Aim of the exercise: Identify the lines containing the word "parent". Copy each one.

Data provided:
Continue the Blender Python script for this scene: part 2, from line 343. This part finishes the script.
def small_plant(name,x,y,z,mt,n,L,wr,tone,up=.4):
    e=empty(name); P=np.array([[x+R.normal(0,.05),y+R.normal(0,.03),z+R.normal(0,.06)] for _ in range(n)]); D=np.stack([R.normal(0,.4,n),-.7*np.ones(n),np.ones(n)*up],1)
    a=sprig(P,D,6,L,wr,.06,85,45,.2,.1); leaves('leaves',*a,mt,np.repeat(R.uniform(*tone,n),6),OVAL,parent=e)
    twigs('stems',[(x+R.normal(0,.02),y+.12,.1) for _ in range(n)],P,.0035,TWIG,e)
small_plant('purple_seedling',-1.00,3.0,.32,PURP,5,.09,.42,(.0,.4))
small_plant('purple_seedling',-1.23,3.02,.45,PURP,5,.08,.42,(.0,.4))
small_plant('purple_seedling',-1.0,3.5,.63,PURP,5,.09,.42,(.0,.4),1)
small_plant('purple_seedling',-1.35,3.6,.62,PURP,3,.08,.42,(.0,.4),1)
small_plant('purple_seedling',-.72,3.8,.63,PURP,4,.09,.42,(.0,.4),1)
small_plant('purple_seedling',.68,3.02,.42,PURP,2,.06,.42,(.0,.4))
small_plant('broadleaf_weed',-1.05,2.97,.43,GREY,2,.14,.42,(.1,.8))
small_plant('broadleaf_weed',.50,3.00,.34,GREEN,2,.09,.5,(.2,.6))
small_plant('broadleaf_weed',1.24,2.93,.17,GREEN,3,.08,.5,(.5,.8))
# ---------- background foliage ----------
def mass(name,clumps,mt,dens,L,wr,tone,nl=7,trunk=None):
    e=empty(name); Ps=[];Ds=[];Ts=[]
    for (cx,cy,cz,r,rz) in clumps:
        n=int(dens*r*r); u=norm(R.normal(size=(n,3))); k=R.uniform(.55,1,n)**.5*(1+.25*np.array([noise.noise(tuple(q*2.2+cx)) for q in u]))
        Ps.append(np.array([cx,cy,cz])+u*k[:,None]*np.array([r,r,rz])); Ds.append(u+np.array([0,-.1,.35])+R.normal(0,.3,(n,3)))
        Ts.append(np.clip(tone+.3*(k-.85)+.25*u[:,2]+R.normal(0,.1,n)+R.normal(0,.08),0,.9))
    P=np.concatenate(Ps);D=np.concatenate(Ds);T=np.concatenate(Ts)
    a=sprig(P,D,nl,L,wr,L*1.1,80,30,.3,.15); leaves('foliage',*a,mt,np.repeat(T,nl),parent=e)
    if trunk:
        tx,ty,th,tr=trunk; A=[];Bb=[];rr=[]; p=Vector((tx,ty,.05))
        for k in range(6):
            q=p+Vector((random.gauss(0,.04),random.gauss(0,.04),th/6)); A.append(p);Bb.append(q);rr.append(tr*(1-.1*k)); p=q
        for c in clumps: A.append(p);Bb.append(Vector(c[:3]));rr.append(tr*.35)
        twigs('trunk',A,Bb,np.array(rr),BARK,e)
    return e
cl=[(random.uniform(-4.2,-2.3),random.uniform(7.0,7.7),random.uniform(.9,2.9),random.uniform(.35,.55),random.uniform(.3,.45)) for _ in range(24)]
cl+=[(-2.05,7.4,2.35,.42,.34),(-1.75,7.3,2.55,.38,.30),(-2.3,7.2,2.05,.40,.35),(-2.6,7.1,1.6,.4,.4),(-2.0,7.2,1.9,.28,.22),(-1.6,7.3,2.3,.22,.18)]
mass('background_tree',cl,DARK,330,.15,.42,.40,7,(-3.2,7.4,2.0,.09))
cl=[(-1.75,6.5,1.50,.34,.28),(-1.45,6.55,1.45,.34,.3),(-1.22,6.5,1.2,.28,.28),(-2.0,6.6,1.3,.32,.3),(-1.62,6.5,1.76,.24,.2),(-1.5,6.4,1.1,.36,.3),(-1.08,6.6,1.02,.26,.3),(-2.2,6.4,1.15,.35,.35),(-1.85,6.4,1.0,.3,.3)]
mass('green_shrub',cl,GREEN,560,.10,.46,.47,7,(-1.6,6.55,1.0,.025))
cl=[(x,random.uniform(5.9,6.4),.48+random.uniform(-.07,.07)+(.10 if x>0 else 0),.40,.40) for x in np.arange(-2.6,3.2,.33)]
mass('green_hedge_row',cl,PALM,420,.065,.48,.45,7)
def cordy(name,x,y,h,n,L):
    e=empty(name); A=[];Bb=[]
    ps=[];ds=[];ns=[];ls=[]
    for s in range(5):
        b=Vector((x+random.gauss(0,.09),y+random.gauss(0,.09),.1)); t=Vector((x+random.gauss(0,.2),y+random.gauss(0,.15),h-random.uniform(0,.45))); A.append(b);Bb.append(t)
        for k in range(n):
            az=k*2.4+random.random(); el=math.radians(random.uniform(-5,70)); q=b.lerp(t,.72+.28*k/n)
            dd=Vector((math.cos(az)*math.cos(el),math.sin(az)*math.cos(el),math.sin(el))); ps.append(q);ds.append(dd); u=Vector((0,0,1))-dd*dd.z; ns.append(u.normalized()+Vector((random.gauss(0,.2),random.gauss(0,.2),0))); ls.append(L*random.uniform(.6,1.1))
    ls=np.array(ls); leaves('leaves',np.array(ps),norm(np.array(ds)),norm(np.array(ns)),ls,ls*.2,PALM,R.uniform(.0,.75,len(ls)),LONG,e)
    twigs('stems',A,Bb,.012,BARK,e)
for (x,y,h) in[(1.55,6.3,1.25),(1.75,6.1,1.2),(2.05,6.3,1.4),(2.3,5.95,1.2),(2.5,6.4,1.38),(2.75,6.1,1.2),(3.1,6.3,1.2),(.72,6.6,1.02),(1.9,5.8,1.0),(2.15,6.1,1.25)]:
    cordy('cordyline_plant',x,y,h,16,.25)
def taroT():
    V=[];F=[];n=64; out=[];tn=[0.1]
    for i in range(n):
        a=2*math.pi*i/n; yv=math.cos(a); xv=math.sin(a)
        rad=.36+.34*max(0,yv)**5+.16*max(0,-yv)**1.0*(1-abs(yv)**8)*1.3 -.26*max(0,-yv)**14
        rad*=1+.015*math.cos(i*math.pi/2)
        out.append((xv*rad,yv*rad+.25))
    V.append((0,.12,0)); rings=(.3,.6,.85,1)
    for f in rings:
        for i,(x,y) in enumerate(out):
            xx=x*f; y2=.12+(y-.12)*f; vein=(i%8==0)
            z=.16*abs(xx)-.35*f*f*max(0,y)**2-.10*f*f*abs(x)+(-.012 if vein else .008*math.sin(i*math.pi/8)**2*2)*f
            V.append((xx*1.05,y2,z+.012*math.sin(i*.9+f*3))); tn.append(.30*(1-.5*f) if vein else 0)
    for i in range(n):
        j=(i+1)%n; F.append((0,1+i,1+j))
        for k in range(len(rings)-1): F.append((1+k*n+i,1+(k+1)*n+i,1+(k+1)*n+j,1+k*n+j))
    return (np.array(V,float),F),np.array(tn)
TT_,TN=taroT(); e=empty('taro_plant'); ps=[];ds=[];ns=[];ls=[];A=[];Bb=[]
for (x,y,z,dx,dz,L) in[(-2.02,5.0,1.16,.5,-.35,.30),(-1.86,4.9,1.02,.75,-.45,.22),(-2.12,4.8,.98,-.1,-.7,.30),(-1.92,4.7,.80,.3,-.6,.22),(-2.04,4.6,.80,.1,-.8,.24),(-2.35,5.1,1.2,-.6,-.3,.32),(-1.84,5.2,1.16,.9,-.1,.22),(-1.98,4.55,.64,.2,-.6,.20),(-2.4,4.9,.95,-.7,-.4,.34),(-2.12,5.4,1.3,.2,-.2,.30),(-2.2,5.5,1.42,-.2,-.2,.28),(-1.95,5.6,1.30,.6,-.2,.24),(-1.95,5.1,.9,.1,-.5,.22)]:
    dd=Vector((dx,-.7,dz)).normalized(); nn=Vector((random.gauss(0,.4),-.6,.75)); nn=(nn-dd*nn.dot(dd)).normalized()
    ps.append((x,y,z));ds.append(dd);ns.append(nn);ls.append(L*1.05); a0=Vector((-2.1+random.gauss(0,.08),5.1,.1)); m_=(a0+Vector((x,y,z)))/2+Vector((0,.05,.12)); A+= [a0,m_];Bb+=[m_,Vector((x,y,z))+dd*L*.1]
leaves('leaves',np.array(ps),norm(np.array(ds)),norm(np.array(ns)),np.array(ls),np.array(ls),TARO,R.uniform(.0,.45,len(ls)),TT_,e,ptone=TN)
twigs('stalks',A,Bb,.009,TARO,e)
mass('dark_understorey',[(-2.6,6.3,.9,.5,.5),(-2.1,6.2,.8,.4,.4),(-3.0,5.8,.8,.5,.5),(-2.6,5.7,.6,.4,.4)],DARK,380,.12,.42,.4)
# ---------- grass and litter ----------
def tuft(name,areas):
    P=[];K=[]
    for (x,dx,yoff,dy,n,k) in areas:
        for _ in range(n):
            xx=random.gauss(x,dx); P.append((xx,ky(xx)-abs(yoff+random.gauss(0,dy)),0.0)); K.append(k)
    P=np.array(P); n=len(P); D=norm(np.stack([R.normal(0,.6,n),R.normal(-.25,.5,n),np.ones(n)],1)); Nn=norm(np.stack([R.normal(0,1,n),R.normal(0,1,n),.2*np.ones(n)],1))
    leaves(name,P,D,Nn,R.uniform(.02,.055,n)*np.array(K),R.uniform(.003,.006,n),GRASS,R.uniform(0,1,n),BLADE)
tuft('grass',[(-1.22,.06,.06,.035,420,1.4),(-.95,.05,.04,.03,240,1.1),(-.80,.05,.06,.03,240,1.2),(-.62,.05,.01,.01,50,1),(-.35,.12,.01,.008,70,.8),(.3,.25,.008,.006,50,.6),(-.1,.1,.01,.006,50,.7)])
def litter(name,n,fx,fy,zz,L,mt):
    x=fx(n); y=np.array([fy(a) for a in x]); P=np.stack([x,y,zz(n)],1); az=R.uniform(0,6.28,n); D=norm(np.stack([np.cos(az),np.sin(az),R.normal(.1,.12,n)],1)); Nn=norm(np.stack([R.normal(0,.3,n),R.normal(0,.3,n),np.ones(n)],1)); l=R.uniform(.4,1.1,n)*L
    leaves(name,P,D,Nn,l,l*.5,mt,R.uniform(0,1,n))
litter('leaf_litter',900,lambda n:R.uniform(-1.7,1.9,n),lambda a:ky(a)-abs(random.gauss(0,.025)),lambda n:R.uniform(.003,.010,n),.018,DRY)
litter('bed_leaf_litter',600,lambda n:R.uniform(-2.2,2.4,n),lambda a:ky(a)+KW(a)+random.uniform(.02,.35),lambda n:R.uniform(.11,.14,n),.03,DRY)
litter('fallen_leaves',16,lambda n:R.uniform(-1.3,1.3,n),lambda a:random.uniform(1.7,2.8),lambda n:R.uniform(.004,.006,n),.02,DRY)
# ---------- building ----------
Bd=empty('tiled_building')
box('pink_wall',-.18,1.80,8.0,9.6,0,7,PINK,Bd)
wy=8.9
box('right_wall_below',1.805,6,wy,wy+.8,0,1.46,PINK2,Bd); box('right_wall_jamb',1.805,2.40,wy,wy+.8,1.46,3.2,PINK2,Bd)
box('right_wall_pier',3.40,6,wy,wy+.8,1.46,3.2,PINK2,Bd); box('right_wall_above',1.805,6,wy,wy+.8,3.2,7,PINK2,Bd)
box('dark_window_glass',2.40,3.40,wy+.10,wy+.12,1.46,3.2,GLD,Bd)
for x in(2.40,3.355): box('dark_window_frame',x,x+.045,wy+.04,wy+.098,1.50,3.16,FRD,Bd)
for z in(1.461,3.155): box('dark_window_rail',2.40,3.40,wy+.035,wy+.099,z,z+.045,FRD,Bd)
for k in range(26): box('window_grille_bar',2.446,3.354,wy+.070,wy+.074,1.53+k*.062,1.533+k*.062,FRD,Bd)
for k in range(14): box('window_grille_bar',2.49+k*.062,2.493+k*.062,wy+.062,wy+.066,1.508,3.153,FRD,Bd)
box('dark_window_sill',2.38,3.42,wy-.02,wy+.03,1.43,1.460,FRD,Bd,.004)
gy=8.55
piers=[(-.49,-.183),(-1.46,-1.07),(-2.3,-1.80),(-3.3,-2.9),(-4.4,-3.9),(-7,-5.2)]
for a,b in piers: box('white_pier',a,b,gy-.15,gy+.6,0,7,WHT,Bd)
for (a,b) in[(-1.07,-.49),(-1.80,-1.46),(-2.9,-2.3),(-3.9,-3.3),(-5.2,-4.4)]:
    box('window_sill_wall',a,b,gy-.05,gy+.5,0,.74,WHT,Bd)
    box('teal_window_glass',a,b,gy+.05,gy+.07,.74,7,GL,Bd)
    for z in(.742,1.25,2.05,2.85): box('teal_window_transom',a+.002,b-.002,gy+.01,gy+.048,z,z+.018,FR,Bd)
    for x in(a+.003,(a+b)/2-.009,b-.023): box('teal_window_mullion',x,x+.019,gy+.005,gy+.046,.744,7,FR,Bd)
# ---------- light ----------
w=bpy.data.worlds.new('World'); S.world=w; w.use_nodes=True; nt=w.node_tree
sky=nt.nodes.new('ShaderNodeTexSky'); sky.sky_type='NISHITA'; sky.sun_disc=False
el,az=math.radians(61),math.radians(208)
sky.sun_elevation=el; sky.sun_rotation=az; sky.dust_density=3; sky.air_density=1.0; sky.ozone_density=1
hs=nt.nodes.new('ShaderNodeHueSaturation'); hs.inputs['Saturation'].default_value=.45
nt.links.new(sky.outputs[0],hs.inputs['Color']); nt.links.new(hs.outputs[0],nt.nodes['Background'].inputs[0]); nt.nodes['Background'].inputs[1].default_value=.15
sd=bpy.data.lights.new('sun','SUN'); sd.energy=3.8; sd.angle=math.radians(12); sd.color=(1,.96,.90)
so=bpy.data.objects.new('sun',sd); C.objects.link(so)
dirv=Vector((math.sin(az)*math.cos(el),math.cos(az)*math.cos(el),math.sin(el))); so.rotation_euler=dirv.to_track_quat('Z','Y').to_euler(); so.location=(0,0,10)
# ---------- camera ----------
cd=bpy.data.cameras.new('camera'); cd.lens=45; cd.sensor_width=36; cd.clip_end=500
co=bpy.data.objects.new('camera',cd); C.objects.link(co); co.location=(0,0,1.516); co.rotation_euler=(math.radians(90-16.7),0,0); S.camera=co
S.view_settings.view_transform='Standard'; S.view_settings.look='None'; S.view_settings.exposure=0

The reply:
    a=sprig(P,D,6,L,wr,.06,85,45,.2,.1); leaves('leaves',*a,mt,np.repeat(R.uniform(*tone,n),6),OVAL,parent=e)
    a=sprig(P,D,nl,L,wr,L*1.1,80,30,.3,.15); leaves('foliage',*a,mt,np.repeat(T,nl),parent=e)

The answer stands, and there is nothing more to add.